Last week, I made the four-hour drive from Vanaprastha to Towson, Maryland to attend another retirement party at Notre Dame Preparatory School. Last year, it was the Head Librarian, and this year, the Director of Admissions, a Middle-Level Math teacher and an Upper-Level Social Studies teacher, all three with many years of service and saying Au Revoir to spend more time with family.

I hugged and waved and chatted my way across the conference room, ate a few hors d’oeuvres, listened to speeches, and hugged, waved and chatted my way back to my friend Sarah – we were going to Fallston Seafood for our usual crab cakes.
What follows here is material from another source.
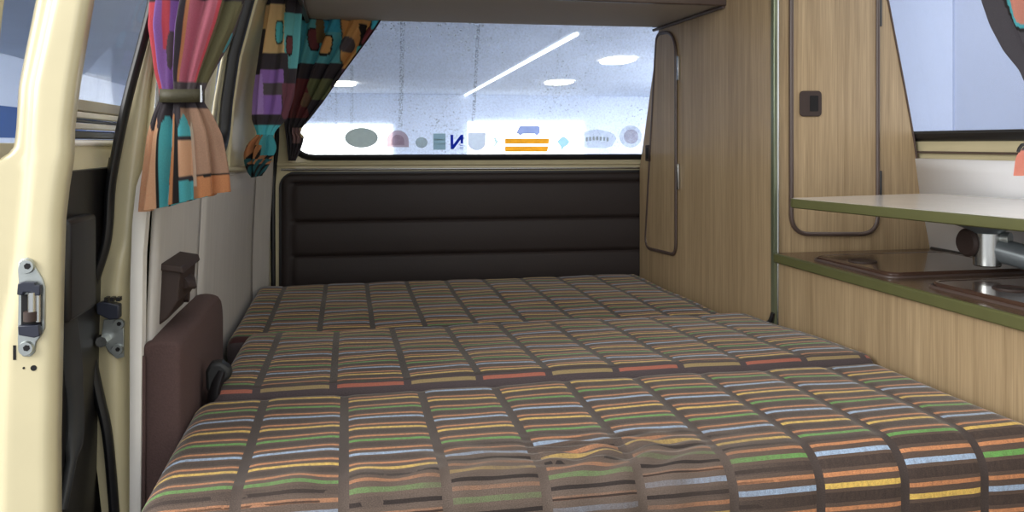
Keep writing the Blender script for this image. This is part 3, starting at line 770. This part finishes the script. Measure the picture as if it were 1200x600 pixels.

My former colleagues and I exchanged updates, summaries of life’s ebbs and flows – marriages, graduations, deaths and illnesses, births. Mine went like this: Last year, we moved Mother to Assisted Living and sold her house, Dad’s house burned and Keith retired to oversee the reconstruction, we sold our townhouse in Alexandria and moved to the mountain house permanently, Dad passed away this spring and will be buried at Arlington Cemetery in July, Keith is managing his estate and the sale of Dad’s house, and we are both writing – new careers, new missions.

After taking a breath, I said, “I really miss NDP, but God had a better plan for me.”

“Would that we always paid attention to God’s Timeline, for He is wiser than we are,” Sarah replied. Amen, I thought.

I’ve been down with a head cold for the past couple of days and have had to suspend some activities. But even though I would prefer to keep ‘on schedule,’ I’ve already explored some avenues of curiosity that I might have missed if I hadn’t slowed down.

Creativity happens when I seemingly slack off, retire if you will; the doors to imagination swing open, even by means of a head cold.  When I’m feeling a little better and my will reasserts itself, I’ll get up from the sofa, use what I’ve gained during my downtime and finish the essay draft I’m writing – attending to God’s Timeline.

What do you do when you have a cold?